Fortunately, most of Carlyle's ideas have been left behind, but not the Great Man notion. It lives on in both theory and practice.
That is, of course, because it is such a convenient fiction in some ways. In a society that depends on its members' taking initiative and suffers when they indulge in free riding, it helps to hold up role models and dangle the incentive of fame and fortune for individual achievement. As David Ogilvy was fond of saying, “Search your parks in all your cities/You'll find no statues of committees.” There is no denying, too, that most would rather listen to a good yarn about a maverick taking on the world and beating the odds. As much as we might revere a studiously deliberative body—like the Supreme Court—there tends to be little romance in its triumphs.
Thus we see publishers shelling out huge advances to leaders willing to tell their tales—as GE's former CEO Jack Welch did in Jack: Straight from the Gut and, more recently, George W. Bush did in Decision Points. But it isn't only the public at large that hangs on such words; many a leadership scholar has written almost as worshipfully as Carlyle about the charismatic power and decision-making genius of great corporate and governmental leaders. One of the more tempered appreciations of leadership decision making is Noel Tichy and Warren Bennis's Judgment: How Winning Leaders Make Great Calls, but still the focus is on famous CEOs and the approaches they personally embrace.
The leadership literature's Great Man obsession might be harmless enough—the management equivalent of romance novels—if it were not for the fact that it fuels real disparities and painful disappointments in society. In the corporate realm, boards of directors, desperate to boost bottom lines, seize upon those few candidates whose track records suggest they are in possession of some fairy dust to sprinkle, and the ensuing bidding war pushes chief executives' salaries sky-high. In 2010, the average CEO in the S&P 500 made $11.4 million in total compensation—343 times the median income for workers in all occupations.14 Modern-day CEO perks often exceed Frederick the Great's—they have airplanes, limousines, security forces, massive expense accounts, and large retinues at their disposal. This despite the fact that, in many cases, the fairy dust never materializes.

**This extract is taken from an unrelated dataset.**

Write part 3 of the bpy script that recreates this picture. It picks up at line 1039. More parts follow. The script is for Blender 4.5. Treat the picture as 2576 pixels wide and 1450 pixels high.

And in government, while we don't pay our Great Men so much, we continue to believe—despite much evidence to the contrary—that they are the solution to all the world's (or at least the country's) problems. We devote an increasing amount of attention to them in presidential campaigns. We ascribe (at least if they represent our party and political beliefs) heroic traits to them. We hold them accountable for realizing all our dreams and aspirations, for finding us jobs and making our house prices increase. Like the image dreamed by Nebuchadnezzar, King of Babylon, the reality on the ground is not as impressive:
Thou, O king, sawest, and behold a great image. This great image, whose brightness was excellent, stood before thee; and the form thereof was terrible.